Top of the Morning Liz Gannes of AllThingsD has the goods this morning on Zynga’s extensive, albeit heavily redacted addendum to its S-1 filing. Bottom line: Facebook basically owns the social gaming company. Among other items: Any Zynga game that relies on Facebook integration or Facebook data must be exclusive to Facebook for the duration of the companies’ agreement; Zynga is prohibited from launching games on certain other social network platforms and Zynga must tell Facebook about any new games at least a week before they launch. In exchange, Facebook has committed to helping Zynga meet certain specified monthly unique user targets for its games.
The addendum also confirms that Google is an investor in Zynga.
Apple getting polished: Apple is expected to post another knockout quarter when it releases its Q2 results after market close today. A survey of analyst opinion by Bloomberg says profits are expected to jump 69 percent as iPad sales make up for softening iPhone sales. Expect questions on the call about reports of a new high-res screen for the next-generation iPad.
Ahead of the announcement, Google’s Eric Schmidt tries to rain preemptively on Apple’s parade by launching an unusual attack on Apple’s litigiousness. Speaking at Google’s Mobile Revolution conference in Tokyo, Schmidt blasted Apple’s patent litigation against HTC and other Android device makers.
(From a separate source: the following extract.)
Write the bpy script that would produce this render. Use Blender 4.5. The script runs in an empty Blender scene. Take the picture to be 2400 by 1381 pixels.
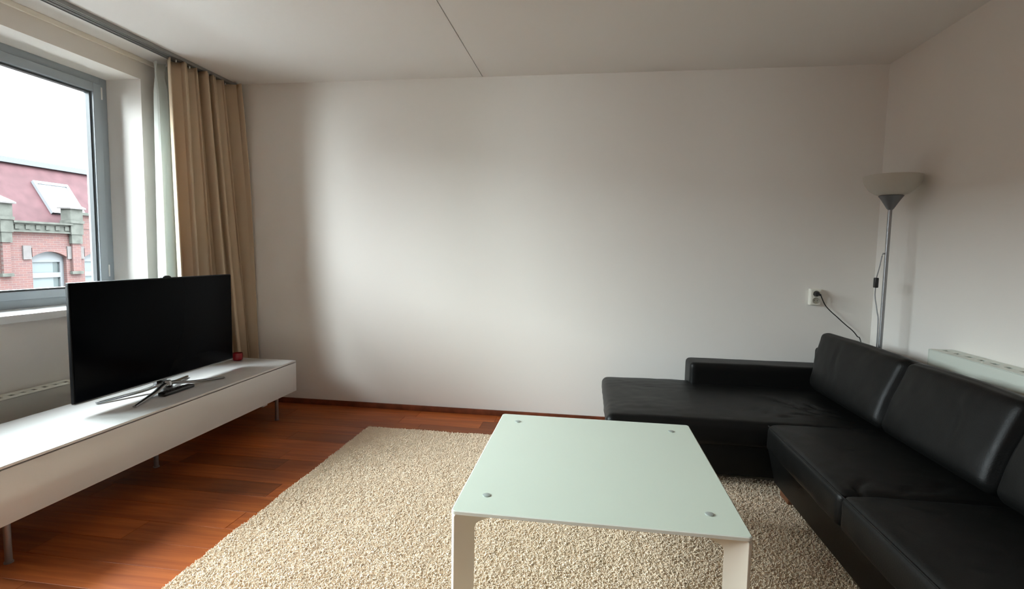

“The big news in the past year has been the explosion of Google Android handsets and this means our competitors are responding,” he said. “Because they are not responding with innovation, they’re responding with lawsuits.
“We have not done anything wrong and these lawsuits are just inspired by our success.”
Hulu is really, truly for sale: Two people “with knowledge of the situation” leaked it to Bloomberg this morning that the streaming service’s network owners are will to offer suitors five years of access to the networks’ shows, including two years of exclusivity. That’s more than initial reports suggested and smells like a deal-sweetener being dangled by someone at J.P. Morgan getting worried that a deal might not happen.